Cronaca ebraica del IX secolo

 

«Sotto il presbiterio, ricavata nel sottosuolo, c’è un’altra chiesa, nella quale si conservano i resti santi e miracolosi di S. Nicola; … Nessuno può in alcun modo entrare nella tomba. Solo i canonici della chiesa raccolgono il balsamo nel modo seguente: ad un apposito bastone di ferro legano una spugna che calano attraverso il foro insieme ad una candela; la spugna s’imbeve del santo balsamo che esce dalle ossa miracolose. Essi la tirano fuori, la strizzano in un vaso e ripetono l’operazione fino a raccogliere tanto balsamo quanto occorre. La sostanza miracolosa non viene mai a mancare. I canonici la distribuiscono a tutti coloro che la chiedono, nella quantità che desiderano, senza negarla a nessuno e senza pretendere un pagamento.»
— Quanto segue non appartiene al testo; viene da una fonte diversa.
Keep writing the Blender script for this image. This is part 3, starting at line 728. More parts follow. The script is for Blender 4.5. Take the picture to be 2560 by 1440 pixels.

P.A. Tolstoj, Diario di viaggio prima traduzione del testo russo ad opera di Claudia Piovene Cevese in “Il viaggio in Italia di P.A. Tolstoj [1697-1699]”

 

« Per me, la trovo attraente questa città nuova, con le sue vie larghe, ad angoli retti, che consentono di veder sempre in fondo ad esse il mare, come si vedono a Torino le Alpi »

 Paul Bourget, Sensations d’Italie, 1891

 

« …Il mondo attorno all’antico San Nicola è un formicaio ebbro di vitalità. Vecchi cortili sono stanze, vecchie cappelle sono magazzini, una scala sfonda un muro, un muro alza la testa oltre il soffitto. Passa con il braccio steso il venditore di pomodori secchi e salati e il suo lamento incomprensibile eccita l’appetito. Allora mille bambini seminudi sporgono il loro pezzo di pane. Mentre la madre pettina la comare, la figlia fa la pasta su una pietra larga, davanti all’uscio di casa. Con un pizzico di pasta mette al mondo altri pupi, ci soffia su: andate a giocare, toglietevi di qui. Così si moltiplica all’infinito la vecchia Bari, grazie a Dio, cresce nuova e non muore mai.»
Italo Calvino, Finibusterre, 1954

 

«…Bari negli ultimi vent’anni è aumentata di 70.000 abitanti; ma è quasi decuplicata dall’inizio del regno. Nella rapida crescita è nata una grande città moderna, con un lungomare maestoso, in cui l’architettura monumentale del periodo fascista ha trovato il suo pascolo. Bari è così divisa tra una parte moderna che ne occupa la maggior parte, dalle vie ampie, regolari, diritte disposte a reticolato e senza una speciale caratteristica; ed una parte vecchia compressa in punta, allo stesso livello, le viuzze strette aggrovigliate al riparo dai venti, l’opposto, si direbbe, della città borghese che la circonda. Qui, come in separata sede, la vita della Puglia viene alla luce; gli stessi uomini sembrano cambiare aspetto e prenderne uno più indigeno. »

Guido Piovene, Viaggio in Italia, 1957

 

«Ora, quando vidi per la prima volta Bari, io non sapevo capacitarmi di questa dissomiglianza radicale con le città che in teoria dovrebbero più assomigliarle: e l’ho capito più tardi, dopo aver visitato Gerusalemme. D’un colpo nella Gerusalemme vecchia, mi sentii a Bari: e come capii, allora, il senso esatto di corte che è stato dato alla piazzetta-sagrato antistante al San Nicola. Non è la piazza italiana, è una corte di moschea e, sia pure in piccolo, l’Hara, lo spiazzo sacro dove fu il tempio a Gerusalemme, in cui si entra dalle porte e ad una certa ora si chiudono i cancelli. Altro che palazzo del Catapano, quale si favoleggia ora dovrebbe esser rappresentato dal nucleo di San Nicola. Nulla c’è di bizantino ma tutto è di discendenza araba e lombarda, incrocio fertile, come sempre, fra due sangui poco amici. …. Ma Bari vecchia è l’aggregato arabo, e quando non è Gerusalemme, è Damasco: le volte hanno il senso del mercato coperto che sia Bazar o Suk. E sono anche le volte di un paese che vuole deviare e rompere i venti gelidi che vengono dal settentrione, e ripararsi dal sole che, d’estate, ossia per otto mesi, calcina gli occhi e le pietre.»